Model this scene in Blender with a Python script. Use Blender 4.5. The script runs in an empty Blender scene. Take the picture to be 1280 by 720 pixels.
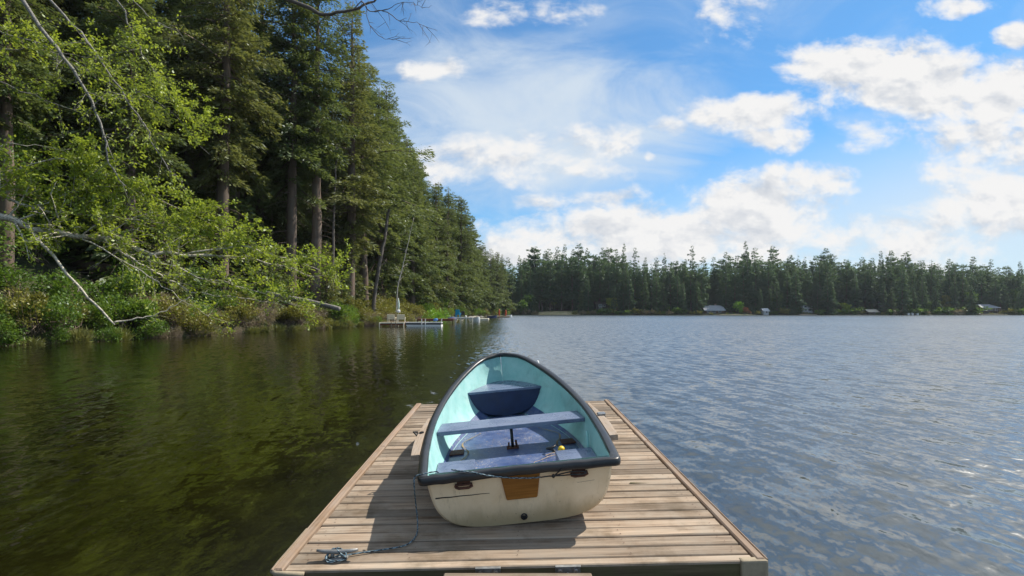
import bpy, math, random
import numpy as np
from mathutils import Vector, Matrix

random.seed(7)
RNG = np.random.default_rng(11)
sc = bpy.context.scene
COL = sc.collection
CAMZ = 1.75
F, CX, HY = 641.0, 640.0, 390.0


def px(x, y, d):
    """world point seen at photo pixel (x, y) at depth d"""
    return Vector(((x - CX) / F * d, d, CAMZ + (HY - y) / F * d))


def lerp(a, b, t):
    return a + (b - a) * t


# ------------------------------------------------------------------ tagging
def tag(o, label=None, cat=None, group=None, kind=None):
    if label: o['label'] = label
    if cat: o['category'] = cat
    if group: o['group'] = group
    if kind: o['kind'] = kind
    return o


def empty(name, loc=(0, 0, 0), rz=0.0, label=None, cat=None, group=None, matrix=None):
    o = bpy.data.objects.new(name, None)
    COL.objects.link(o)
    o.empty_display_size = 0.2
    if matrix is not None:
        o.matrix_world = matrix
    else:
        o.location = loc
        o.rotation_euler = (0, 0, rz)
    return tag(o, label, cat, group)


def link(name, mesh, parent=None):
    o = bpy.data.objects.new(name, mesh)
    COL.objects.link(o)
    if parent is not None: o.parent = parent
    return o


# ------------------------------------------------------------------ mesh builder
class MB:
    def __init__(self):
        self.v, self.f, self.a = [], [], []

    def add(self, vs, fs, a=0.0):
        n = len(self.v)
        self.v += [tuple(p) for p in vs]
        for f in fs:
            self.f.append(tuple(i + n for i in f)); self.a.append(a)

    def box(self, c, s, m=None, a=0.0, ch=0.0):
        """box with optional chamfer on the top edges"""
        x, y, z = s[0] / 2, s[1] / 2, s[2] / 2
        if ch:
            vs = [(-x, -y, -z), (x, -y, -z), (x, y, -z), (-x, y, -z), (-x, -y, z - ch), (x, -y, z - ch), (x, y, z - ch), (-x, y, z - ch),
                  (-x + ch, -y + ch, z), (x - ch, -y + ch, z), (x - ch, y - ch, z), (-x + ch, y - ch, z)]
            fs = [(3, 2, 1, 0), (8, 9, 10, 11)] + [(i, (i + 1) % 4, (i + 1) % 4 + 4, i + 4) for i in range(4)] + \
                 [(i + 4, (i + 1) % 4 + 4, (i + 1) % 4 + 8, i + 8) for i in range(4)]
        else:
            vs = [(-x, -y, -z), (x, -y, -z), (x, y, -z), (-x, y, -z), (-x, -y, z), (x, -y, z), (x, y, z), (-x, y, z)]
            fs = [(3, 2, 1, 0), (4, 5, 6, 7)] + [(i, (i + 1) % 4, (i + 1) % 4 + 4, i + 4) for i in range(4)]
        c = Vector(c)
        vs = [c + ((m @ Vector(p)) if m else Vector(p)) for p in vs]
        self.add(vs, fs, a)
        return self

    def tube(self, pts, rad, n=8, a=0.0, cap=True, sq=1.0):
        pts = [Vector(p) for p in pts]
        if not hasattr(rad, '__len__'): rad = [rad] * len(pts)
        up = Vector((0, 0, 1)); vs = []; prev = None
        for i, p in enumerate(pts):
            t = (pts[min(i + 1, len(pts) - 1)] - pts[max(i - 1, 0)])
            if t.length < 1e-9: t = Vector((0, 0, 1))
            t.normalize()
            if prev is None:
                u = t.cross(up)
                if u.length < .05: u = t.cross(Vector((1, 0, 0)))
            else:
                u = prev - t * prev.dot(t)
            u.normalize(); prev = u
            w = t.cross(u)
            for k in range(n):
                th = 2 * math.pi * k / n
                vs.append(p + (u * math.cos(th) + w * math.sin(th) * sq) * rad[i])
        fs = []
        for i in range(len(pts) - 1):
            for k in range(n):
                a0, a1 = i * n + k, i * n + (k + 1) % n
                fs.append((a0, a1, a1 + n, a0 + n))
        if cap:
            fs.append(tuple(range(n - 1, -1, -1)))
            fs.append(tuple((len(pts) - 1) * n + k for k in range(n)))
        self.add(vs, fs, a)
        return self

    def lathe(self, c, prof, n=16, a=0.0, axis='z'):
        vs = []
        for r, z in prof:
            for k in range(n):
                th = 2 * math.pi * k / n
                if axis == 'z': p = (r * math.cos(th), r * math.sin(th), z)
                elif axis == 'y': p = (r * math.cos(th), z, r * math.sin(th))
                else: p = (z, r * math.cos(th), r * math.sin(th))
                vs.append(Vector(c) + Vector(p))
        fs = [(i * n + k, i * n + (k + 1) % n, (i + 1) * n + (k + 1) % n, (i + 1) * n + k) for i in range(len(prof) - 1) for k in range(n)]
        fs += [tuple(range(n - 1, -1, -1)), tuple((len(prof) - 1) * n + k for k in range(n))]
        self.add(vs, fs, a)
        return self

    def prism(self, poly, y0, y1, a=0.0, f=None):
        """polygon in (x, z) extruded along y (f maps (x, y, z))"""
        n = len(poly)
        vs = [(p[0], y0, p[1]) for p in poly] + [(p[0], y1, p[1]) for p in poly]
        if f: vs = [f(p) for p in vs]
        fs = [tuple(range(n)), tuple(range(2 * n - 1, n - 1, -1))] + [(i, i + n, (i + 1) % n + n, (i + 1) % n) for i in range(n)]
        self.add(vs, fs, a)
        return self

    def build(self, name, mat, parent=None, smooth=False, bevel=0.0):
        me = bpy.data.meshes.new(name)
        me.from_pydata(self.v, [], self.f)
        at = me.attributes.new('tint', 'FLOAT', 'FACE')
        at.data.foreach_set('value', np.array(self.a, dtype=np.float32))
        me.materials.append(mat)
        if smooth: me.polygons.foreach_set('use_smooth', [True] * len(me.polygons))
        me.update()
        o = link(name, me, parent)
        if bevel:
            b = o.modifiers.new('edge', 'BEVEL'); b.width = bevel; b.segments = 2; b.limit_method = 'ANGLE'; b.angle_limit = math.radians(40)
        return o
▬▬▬
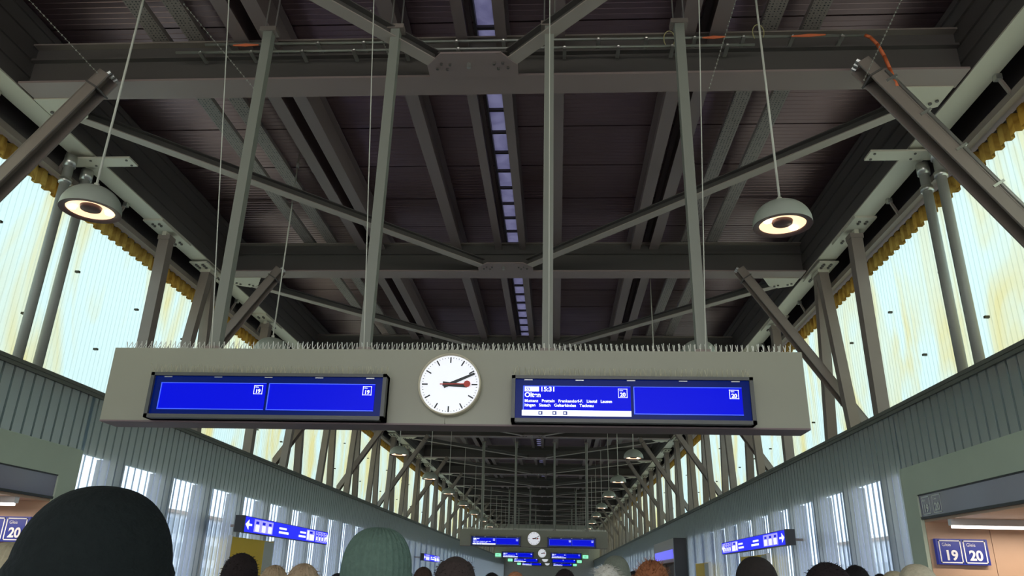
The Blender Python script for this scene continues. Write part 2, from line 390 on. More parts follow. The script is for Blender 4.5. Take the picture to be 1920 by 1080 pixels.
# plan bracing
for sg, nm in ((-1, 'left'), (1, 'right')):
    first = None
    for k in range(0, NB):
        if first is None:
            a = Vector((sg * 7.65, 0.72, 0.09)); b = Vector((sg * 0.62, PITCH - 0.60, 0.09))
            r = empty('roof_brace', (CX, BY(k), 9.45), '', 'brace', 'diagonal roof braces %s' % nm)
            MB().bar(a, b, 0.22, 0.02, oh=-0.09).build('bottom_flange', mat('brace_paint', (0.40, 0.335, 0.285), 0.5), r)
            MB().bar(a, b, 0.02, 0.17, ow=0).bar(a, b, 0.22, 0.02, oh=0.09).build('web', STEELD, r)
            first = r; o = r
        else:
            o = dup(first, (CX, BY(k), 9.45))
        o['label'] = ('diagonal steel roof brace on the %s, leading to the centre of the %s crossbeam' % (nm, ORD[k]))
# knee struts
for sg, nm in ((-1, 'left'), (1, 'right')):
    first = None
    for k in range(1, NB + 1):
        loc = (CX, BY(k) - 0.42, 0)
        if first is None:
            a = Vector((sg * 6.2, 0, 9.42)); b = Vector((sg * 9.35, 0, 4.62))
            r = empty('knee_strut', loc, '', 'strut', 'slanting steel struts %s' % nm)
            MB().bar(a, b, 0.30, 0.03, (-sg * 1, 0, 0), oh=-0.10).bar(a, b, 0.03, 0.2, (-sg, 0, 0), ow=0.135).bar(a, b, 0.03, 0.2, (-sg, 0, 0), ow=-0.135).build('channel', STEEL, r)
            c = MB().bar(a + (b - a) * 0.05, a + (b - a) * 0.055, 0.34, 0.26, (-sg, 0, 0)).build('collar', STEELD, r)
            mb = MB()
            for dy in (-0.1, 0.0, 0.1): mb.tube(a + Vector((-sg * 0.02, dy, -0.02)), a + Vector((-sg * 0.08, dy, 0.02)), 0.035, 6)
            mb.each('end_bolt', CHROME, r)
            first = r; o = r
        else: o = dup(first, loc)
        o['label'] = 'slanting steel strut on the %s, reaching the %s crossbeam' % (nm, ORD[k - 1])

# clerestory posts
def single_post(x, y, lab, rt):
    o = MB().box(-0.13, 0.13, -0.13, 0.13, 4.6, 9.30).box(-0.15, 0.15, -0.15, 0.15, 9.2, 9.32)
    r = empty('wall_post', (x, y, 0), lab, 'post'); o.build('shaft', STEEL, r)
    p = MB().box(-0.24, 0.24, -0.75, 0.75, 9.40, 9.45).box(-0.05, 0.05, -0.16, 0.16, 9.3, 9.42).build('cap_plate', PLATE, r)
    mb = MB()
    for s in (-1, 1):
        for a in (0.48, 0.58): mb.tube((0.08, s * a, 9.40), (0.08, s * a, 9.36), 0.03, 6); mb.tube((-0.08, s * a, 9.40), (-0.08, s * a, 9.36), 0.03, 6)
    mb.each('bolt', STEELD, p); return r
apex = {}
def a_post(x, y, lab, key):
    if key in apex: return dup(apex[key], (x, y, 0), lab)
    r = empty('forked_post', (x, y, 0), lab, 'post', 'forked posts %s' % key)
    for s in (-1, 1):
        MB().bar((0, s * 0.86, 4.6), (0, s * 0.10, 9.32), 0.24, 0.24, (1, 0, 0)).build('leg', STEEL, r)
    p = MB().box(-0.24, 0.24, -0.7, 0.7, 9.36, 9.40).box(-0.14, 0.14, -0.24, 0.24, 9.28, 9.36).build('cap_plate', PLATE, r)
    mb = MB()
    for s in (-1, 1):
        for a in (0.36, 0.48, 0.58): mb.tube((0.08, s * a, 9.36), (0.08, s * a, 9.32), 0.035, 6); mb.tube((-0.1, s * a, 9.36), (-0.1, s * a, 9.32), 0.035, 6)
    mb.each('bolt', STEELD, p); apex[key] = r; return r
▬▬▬
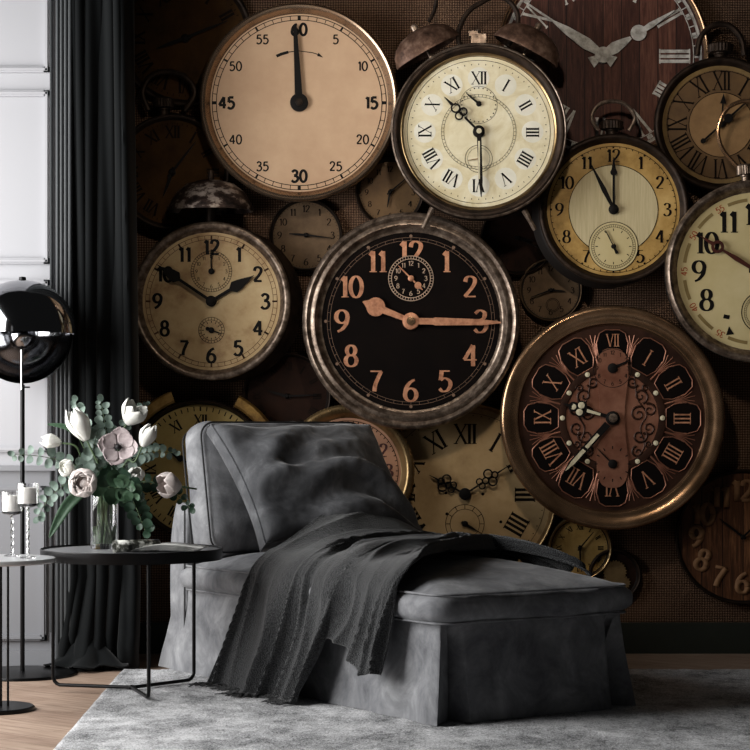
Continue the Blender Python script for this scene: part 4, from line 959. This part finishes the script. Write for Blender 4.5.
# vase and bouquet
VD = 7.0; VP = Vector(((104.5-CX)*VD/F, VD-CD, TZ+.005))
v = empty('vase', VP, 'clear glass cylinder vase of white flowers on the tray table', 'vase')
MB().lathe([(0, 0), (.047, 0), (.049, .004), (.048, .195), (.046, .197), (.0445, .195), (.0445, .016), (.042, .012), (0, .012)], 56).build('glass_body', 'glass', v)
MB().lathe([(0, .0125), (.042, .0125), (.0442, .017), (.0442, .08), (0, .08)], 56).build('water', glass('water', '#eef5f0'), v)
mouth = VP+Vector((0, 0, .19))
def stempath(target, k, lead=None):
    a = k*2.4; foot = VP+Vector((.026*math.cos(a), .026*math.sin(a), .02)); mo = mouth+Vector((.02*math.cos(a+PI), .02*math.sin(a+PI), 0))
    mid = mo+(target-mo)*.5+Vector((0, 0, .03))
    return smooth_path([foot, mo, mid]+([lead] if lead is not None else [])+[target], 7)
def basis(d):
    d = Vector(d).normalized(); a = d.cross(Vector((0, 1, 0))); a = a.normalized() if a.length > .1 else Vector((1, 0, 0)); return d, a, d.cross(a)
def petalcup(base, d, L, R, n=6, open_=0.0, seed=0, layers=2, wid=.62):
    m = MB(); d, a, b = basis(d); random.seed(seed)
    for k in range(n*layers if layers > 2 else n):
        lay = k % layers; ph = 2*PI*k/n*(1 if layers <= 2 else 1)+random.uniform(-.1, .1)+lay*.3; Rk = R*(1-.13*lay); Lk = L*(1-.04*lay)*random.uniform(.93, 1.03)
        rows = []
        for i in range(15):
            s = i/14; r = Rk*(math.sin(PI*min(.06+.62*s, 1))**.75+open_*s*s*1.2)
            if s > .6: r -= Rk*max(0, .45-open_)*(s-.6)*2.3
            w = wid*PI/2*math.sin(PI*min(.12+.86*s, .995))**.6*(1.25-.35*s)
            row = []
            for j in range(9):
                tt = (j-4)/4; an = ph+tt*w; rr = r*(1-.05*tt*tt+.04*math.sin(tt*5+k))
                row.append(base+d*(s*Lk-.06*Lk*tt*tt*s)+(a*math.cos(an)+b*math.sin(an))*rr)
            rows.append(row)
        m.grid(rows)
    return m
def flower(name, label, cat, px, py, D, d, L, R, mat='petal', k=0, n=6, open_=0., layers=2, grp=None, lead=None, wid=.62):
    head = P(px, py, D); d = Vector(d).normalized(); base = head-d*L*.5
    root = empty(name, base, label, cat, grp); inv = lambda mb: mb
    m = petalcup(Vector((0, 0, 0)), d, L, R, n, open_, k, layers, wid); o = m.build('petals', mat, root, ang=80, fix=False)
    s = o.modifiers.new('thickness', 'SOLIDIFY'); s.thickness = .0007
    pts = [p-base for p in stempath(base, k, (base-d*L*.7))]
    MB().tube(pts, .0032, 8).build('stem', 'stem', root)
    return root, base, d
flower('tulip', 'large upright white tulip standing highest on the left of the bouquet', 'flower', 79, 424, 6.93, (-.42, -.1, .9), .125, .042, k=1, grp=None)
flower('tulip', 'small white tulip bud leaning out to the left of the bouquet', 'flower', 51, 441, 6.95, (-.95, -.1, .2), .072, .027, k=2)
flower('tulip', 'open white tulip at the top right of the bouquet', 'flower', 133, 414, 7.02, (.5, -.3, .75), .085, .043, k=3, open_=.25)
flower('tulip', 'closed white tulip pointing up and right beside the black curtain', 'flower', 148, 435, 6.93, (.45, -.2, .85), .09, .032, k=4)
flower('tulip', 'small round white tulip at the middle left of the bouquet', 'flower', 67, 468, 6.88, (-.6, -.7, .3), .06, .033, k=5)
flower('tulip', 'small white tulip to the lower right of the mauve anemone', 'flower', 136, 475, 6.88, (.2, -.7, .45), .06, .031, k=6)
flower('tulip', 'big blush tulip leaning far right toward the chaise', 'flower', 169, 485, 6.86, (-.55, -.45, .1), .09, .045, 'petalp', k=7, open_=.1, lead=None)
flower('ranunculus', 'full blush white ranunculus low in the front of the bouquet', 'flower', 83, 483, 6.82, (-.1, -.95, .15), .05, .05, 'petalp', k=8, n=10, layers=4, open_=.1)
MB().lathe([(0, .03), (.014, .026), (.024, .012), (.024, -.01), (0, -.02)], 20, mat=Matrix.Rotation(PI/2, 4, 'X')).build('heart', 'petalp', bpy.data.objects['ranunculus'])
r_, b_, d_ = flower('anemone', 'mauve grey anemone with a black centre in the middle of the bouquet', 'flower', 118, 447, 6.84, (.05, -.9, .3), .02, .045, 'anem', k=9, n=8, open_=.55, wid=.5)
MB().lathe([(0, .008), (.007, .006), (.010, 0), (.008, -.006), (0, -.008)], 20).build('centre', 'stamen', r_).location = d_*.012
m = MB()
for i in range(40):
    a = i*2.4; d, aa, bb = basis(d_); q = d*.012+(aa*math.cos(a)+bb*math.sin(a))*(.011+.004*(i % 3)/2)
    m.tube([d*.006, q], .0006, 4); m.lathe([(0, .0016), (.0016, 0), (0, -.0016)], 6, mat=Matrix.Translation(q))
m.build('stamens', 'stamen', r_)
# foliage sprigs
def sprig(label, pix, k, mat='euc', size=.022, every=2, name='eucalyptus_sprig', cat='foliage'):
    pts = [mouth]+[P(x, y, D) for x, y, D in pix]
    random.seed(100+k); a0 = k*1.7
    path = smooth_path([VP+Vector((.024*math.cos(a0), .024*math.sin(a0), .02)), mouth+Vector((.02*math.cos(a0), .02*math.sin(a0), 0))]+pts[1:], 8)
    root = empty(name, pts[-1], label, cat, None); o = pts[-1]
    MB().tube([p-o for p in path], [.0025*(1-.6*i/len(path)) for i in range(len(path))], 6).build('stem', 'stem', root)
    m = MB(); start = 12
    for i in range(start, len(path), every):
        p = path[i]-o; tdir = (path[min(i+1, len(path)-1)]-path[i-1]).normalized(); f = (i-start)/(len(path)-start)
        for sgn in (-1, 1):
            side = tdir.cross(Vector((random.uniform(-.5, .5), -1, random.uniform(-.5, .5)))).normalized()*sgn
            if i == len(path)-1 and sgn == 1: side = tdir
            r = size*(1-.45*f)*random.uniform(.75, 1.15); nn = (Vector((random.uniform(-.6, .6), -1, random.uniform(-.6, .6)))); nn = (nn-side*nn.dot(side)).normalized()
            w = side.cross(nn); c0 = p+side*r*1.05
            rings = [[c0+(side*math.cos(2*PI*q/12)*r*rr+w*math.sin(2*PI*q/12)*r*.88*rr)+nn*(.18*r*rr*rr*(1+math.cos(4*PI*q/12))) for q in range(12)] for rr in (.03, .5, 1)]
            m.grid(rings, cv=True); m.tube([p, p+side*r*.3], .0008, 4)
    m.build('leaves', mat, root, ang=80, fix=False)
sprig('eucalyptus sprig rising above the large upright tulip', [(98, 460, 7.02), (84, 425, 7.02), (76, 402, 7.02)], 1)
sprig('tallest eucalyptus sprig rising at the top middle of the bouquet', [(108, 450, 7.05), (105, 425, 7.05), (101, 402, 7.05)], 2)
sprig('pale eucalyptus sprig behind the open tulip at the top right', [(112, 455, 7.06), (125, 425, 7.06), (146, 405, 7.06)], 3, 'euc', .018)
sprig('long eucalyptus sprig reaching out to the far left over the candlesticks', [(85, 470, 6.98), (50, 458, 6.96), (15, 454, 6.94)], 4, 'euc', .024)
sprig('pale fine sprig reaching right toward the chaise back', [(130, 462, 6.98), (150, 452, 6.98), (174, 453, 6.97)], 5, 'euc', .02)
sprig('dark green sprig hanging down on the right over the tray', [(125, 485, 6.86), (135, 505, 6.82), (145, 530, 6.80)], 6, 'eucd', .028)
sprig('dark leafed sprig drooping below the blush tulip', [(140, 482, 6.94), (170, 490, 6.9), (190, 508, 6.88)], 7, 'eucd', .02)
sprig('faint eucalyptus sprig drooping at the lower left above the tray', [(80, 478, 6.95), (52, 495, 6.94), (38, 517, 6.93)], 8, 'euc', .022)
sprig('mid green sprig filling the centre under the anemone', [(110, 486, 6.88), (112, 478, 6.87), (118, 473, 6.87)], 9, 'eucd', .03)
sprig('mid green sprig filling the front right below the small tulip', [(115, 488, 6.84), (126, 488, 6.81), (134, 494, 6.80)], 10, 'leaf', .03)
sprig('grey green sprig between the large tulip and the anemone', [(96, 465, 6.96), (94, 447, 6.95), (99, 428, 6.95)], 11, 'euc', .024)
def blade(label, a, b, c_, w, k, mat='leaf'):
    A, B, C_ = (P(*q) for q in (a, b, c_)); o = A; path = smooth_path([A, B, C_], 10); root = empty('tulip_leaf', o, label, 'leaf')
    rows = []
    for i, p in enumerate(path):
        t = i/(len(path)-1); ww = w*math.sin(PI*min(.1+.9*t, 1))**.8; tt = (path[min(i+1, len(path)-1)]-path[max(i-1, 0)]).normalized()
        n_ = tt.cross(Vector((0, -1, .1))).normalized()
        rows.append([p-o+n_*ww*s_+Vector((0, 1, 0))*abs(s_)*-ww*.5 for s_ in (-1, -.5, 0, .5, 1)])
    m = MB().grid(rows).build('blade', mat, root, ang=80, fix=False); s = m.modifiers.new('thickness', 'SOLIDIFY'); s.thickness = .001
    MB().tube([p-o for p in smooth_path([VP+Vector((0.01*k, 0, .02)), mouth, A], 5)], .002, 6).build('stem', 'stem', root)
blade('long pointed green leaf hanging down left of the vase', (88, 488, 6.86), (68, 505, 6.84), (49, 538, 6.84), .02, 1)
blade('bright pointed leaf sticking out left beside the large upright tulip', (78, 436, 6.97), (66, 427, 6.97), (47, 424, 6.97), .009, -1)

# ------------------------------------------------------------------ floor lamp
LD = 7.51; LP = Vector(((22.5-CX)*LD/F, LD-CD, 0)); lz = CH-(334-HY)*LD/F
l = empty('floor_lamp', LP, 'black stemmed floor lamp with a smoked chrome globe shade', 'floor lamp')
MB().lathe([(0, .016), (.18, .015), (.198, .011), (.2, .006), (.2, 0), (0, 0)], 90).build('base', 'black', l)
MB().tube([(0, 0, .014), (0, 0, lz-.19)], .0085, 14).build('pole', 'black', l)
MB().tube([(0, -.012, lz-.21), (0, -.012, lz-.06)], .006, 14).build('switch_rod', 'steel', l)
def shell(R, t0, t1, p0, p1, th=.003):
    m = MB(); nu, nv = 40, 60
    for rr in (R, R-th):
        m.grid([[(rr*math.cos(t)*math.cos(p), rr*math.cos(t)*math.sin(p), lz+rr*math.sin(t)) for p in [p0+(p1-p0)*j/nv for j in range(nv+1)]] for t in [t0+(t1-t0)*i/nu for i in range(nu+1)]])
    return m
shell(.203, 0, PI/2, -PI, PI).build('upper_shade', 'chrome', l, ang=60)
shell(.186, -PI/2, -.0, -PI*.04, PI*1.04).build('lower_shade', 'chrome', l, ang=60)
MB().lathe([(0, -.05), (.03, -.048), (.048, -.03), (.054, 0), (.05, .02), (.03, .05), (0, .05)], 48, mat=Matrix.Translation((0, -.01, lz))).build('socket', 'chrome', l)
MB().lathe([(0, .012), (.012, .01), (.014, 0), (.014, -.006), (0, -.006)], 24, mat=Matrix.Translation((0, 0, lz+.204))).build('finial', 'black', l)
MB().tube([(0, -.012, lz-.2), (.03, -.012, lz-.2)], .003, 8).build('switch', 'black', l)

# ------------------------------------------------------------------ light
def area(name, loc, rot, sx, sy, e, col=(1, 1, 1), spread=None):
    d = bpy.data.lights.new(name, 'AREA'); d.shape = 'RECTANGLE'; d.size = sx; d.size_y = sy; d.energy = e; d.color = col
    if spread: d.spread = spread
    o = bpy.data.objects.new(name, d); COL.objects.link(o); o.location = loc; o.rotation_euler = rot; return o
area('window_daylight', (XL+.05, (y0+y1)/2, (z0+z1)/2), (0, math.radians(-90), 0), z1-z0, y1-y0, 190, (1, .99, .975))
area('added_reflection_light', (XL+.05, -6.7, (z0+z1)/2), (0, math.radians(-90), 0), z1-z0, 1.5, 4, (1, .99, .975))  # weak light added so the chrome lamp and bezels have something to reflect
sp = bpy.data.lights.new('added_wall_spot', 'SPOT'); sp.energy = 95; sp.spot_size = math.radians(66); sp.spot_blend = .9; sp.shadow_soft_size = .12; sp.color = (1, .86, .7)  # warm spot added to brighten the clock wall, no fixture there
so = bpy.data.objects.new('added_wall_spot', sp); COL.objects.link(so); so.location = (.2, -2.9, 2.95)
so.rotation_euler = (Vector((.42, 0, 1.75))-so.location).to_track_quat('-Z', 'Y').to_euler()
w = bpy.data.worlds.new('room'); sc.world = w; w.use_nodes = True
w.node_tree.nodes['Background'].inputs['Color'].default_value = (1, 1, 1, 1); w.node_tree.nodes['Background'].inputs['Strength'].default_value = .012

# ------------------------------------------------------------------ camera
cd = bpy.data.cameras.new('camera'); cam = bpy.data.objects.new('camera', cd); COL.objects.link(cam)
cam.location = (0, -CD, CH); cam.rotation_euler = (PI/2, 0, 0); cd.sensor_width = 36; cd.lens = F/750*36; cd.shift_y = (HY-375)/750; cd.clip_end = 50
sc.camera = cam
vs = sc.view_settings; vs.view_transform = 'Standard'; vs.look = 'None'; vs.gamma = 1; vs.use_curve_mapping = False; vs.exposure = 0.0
▬▬▬
__SET PROBLEM__
Look over the records above and copy each line that includes the string "Take".

__TASK OUTPUT__
Model this scene in Blender with a Python script. Use Blender 4.5. The script runs in an empty Blender scene. Take the picture to be 1280 by 720 pixels.
The Blender Python script for this scene continues. Write part 2, from line 390 on. More parts follow. The script is for Blender 4.5. Take the picture to be 1920 by 1080 pixels.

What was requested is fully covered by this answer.